Jérôme ARNAUD : La tarification des aéroports est régulée par le propriétaire de l’aéroport comme par des instances indépendantes. La régulation est faite au regard des résultats, des investissements, mais également du niveau de la subvention versée par les collectivités le cas échéant. Sur certains aéroports, la moitié des recettes peuvent provenir des subventions. Dans ce cas, la collectivité ne parle plus de rentabilité, mais de diminution de déficit.

Question : Sur la tendance que vous observez de la position du politique, et notamment de l’élu local, à propos de la présence d’un aérodrome. D’un côté, on lit nombre d’articles sur tel aérodrome menacé, parce que le maire, le député a un projet pour récupérer les hectares et en faire quelque chose jugé plus rentable. De l’autre, à l’inverse, et moi j’ai rencontré aussi nombre de politiques et j’ai bien compris qu’ils sont très attachés à maintenir ou à créer des liaisons aériennes parce que c’est un outil de développement de la commune et de la collectivité locale. Je pourrais citer des endroits où il y avait des usines, à Tarbes, à Rouen et bien d’autres. Qu’est-ce que vous pouvez dire sur la tendance que vous observez entre les deux attitudes plutôt opposées ?
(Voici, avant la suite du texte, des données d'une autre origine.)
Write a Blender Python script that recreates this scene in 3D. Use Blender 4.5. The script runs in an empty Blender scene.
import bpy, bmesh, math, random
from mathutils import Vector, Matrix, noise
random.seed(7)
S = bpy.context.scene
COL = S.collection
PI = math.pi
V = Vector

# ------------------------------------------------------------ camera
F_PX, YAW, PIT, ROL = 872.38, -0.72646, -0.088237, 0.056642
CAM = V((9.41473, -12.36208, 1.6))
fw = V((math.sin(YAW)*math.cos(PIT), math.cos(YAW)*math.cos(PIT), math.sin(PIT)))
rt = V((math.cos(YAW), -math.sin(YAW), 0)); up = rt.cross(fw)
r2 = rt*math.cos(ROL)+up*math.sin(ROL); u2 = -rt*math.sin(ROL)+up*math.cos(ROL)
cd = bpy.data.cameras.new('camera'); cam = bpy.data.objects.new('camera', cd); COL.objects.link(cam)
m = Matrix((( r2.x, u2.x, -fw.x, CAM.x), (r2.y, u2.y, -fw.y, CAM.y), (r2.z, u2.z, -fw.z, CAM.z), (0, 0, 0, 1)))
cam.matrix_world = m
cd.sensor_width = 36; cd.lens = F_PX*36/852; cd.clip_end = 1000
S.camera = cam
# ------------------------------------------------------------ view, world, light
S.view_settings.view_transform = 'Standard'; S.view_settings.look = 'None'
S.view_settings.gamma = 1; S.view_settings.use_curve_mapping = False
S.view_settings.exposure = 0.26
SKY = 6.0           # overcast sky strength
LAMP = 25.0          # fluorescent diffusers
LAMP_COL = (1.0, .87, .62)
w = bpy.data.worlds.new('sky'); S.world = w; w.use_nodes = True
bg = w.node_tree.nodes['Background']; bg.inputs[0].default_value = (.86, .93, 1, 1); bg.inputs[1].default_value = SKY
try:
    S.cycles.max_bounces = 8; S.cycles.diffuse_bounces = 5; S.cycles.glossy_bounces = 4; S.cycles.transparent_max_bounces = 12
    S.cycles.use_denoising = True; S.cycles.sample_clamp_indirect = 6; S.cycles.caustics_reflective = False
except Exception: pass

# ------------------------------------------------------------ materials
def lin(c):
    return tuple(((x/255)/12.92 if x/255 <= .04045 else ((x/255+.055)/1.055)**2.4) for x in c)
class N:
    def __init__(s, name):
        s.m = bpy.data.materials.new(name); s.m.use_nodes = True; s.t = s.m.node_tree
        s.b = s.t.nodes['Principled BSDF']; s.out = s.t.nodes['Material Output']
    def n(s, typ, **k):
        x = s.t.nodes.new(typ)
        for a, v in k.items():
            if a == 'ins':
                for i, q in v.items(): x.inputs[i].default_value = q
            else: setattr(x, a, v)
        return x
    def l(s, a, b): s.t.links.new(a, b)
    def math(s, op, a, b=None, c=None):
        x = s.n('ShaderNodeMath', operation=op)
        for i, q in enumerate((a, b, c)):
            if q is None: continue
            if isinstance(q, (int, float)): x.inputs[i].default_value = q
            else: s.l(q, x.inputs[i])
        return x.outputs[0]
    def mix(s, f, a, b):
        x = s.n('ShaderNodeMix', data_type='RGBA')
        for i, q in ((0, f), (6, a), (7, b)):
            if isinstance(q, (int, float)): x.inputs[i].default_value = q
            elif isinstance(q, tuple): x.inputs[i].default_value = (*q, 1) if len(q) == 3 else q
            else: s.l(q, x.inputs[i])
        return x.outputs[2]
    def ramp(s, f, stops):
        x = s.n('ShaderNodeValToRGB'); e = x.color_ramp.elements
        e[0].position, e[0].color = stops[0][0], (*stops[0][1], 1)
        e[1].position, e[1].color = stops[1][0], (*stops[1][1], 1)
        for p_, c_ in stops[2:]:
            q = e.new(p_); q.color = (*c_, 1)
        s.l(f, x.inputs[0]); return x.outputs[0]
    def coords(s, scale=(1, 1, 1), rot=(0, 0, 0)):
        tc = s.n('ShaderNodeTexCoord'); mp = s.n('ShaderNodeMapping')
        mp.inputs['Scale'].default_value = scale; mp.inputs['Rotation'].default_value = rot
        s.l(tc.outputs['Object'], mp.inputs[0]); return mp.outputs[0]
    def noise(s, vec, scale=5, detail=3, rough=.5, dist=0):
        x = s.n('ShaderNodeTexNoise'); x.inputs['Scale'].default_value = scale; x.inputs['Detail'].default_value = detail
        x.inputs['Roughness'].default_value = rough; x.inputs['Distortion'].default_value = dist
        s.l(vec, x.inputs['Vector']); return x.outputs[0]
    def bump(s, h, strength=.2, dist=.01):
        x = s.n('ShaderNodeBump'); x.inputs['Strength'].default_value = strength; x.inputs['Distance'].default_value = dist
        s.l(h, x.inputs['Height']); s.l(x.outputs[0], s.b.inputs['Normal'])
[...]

Jérôme ARNAUD : On a pu observer une vraie différence entre le discours politique et l’action. Les postures en campagne électorale peuvent être différentes des politiques publiques ensuite mises en place et qui se heurtent généralement à une réalité économique comme administrative contraignante. Finalement, vous prenez toujours le parti de l’économie, celui du chef d’entreprise et puis celui de la réglementation parce que fermer une plateforme, c’est règlementairement très compliqué. Très peu d’élus au pouvoir souhaitent fermer leur aéroport car ils comprennent tous l’intérêt social comme économique d’un tel outil. L’aéroport, c’est un lieu de formation, c’est un lieu de loisir, ça doit être un lieu de vie pour leur population qui accueille des meetings aériens, des événements.